** Brief **
Each line of the data that includes the string "part" is to be copied out.

──────────

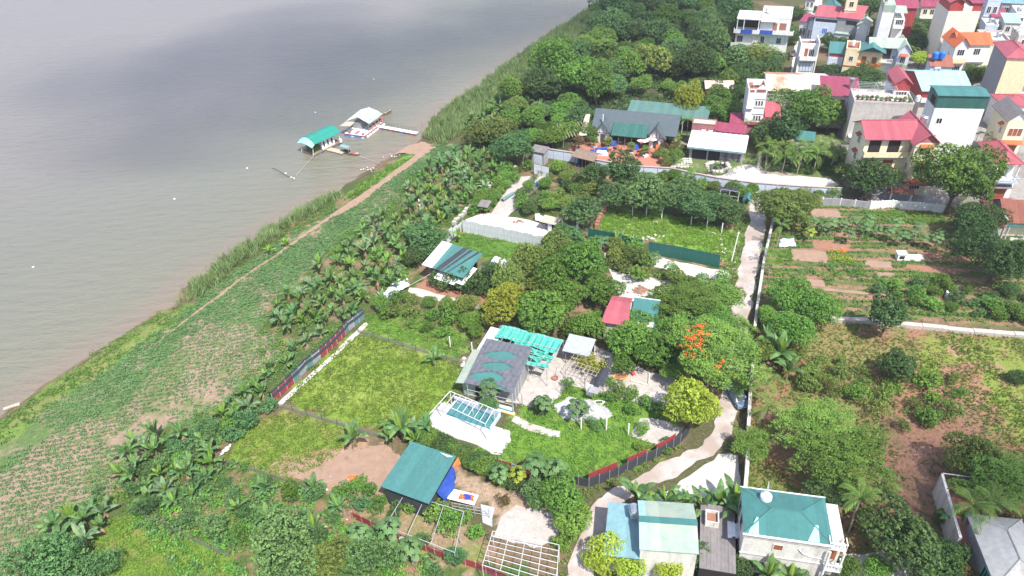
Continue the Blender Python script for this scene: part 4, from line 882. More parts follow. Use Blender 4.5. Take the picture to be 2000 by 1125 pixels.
T(808, 505, 22, 'round', 'dark', "dark bush left of the orchard shed posts")
for i, (a, b_, r) in enumerate([(850, 548, 16), (875, 556, 18), (905, 552, 22), (928, 565, 20), (940, 548, 17), (958, 572, 17)]):
    T(a, b_, r, 'bush', 'dark', "glossy dark citrus shrub on the red earth below the shed", group="citrus shrubs on the red earth", cat="shrub", name="citrus_shrub", hs=1.3)
T(962, 528, 18, 'column', 'dark', "dark upright citrus tree left of the small white shed", hs=.9)
T(1908, 68, 30, 'fine', 'olive', "olive tree between the orange roofed villa and grey tower")
T(1960, 160, 36, 'round', 'lime', "bright green tree below the grey tower house")
T(1902, 155, 26, 'fine', 'olive', "dull green tree right of the aqua roofs")
T(1795, 60, 30, 'round', 'dark', "dark tree between the white slab houses")
T(1790, 88, 22, 'round', 'dark', "dark tree above the blue water tank")
T(1798, 118, 16, 'round', 'lime', "bright little tree beside the orange low roof")
T(1520, 75, 26, 'round', 'blue', "tree in front of the white terraced villa")
T(1618, 85, 18, 'round', 'dark', "dark tree between the tube house and the yellow house")
T(1625, 137, 17, 'round', 'dark', "dark tree at the right end of the rusty roof")
T(1690, 150, 34, 'round', 'dark', "dark tree below the yellow house")
T(1550, 75, 14, 'round', 'dark', "small dark tree by the parked dark car")
T(1475, 118, 20, 'fine', 'lime', "yellow-lime tree left of the rusty roof")
T(1508, 128, 22, 'round', 'blue', "rounded tree above the rusty roof")
T(1440, 115, 30, 'round', 'blue', "greyish round tree at the edge of the wood")
T(1700, 15, 34, 'round', 'dark', "dark tree at the top between the town houses")
T(1745, 95, 14, 'round', 'dark', "little dark tree left of the pale blue house")
for (a, b_, r, lab) in [(1560, 25, 16, "dark tree behind the white modern villa"), (1585, 20, 14, "dark tree between villa and red roofed houses"), (1570, 60, 12, "small tree at the back lane's bend"), (1605, 70, 14, "tree before the grey house wall"), (1545, 60, 14, "tree right of the white modern villa"), (1600, 55, 9, "shrubby tree by the maroon lean-to"), (1640, 8, 16, "tree at the top edge beside the yellow tower"), (1690, 75, 12, "tree below the blank white slab"), (1700, 110, 16, "tree left of the pale blue house"), (1715, 175, 14, "tree left of the narrow red roofed house"), (1790, 165, 12, "tree squeezed beside the narrow red roofed house"), (1560, 190, 22, "tree before the rusty roofed hall"), (1530, 195, 18, "dark tree at the hall's front wall"), (1600, 205, 18, "tree between hall and big mango"), (1935, 150, 14, "tree at the foot of the grey tower")]:
    T(a, b_, r, 'round', 'dark', lab)
for i, (x, y) in enumerate(poly_points([(1490, 300), (1650, 300), (1655, 325), (1640, 335), (1500, 315)], 2.4, 53)):
    T(0, 0, 0, 'bush', 'dark', "dark shrub under the palm row", group="shrubs under the palm row", cat="shrub", name="shrub", world=(x, y, rr.uniform(1.0, 1.6)))
for i, (x, y) in enumerate(poly_points([(1045, 235), (1140, 215), (1140, 255), (1095, 290), (1030, 290)], 4.0, 54)):
    T(0, 0, 0, rr.choice(['round', 'fine']), rr.choice(['mango', 'fresh', 'blue']), "tree in the wood edge left of the restaurant", group="trees left of the restaurant", world=(x, y, rr.uniform(2.2, 3.3)))
# bottom part
T(92, 1108, 74, 'fine', 'blue', "large bluish green tree in the lower left corner")
T(185, 1118, 40, 'fine', 'blue', "bluish tree joined to the corner tree, right side")
T(555, 1085, 74, 'fine', 'blue', "big greyish green tree at the bottom of the garden strip")
T(640, 1100, 48, 'fine', 'olive', "olive tree right of the big greyish tree")
T(720, 1095, 48, 'fine', 'blue', "bushy tree near the bottom red fence")
T(1100, 978, 42, 'round', 'fresh', "fresh green tree left of the lane bend")
T(1120, 1015, 36, 'round', 'fresh', "green tree overhanging the lower lane")
T(1190, 1082, 38, 'fine', 'lime', "lime green tree before the faded blue roof")
T(1230, 1115, 34, 'fine', 'lime', "lime green tree at the bottom by the white wall")
T(1305, 1118, 30, 'fine', 'lime', "light green shrub tree below the pale green roof")
T(1365, 1088, 32, 'spiky', 'blue', "dense papaya-like rosette tree at the corner of the pale green roof", name="tree")
T(1440, 1105, 28, 'round', 'dark', "dark tree at the foot of the mouldy house wall")
T(1160, 1100, 24, 'fine', 'lime', "small lime tree at the lane edge near the bottom")
T(1050, 965, 32, 'spiky', 'blue', "bluish spiky castor shrub right of the courtyard")
T(1075, 920, 22, 'spiky', 'blue', "spiky castor shrub at the end of the hedge")
T(985, 978, 16, 'open', 'red', "brownish thin shrub above the courtyard slab")
T(955, 790, 0.1 + 17, 'round', 'blue', "small dense tree in front of the net roofed house")
T(1060, 790, 20, 'round', 'blue', "small leafy tree at the left edge of the grey gravel patch")
T(1135, 800, 22, 'open', 'blue', "pale loose tree standing on the grey gravel patch")
T(1160, 828, 17, 'open', 'blue', "loose small tree below the grey gravel patch")
T(1110, 750, 16, 'open', 'fresh', "shrub by the wire enclosure")
for i in range(16):
    a = 830 + i * 11.5; b_ = 853 + i * 5.6
    T(a, b_, 24 - (i % 3) * 3, 'round', 'mango' if i % 3 else 'dark', "dense dark green shrub in the hedge below the pool deck", group="hedge below the pool deck", cat="shrub", name="shrub", hs=.8)
for (a, b_, r) in [(700, 950, 20), (672, 965, 22), (740, 985, 18), (800, 985, 20), (850, 1000, 26), (880, 1020, 24), (905, 1010, 20), (930, 1040, 18), (720, 960, 16), (1100, 1060, 22), (780, 975, 14)]:
    T(a, b_, r, 'bush', 'fresh', "leafy shrub growing against the frames and shed at the bottom", group="shrubs round the bottom shed", cat="shrub")
for (a, b_, r) in [(1190, 745, 12), (1210, 765, 16), (1235, 772, 16), (1260, 785, 14), (1285, 795, 14), (1190, 775, 14), (1255, 840, 0.1 + 14), (1230, 800, 14), (1300, 880, 12), (1245, 872, 11), (1300, 862, 11)]:
    T(a, b_, r, 'bush', 'fresh', "low fresh green shrub along the yard fence", group="shrubs along the yard fence", cat="shrub")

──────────

** Response below **
Continue the Blender Python script for this scene: part 4, from line 882. More parts follow. Use Blender 4.5. Take the picture to be 2000 by 1125 pixels.
# bottom part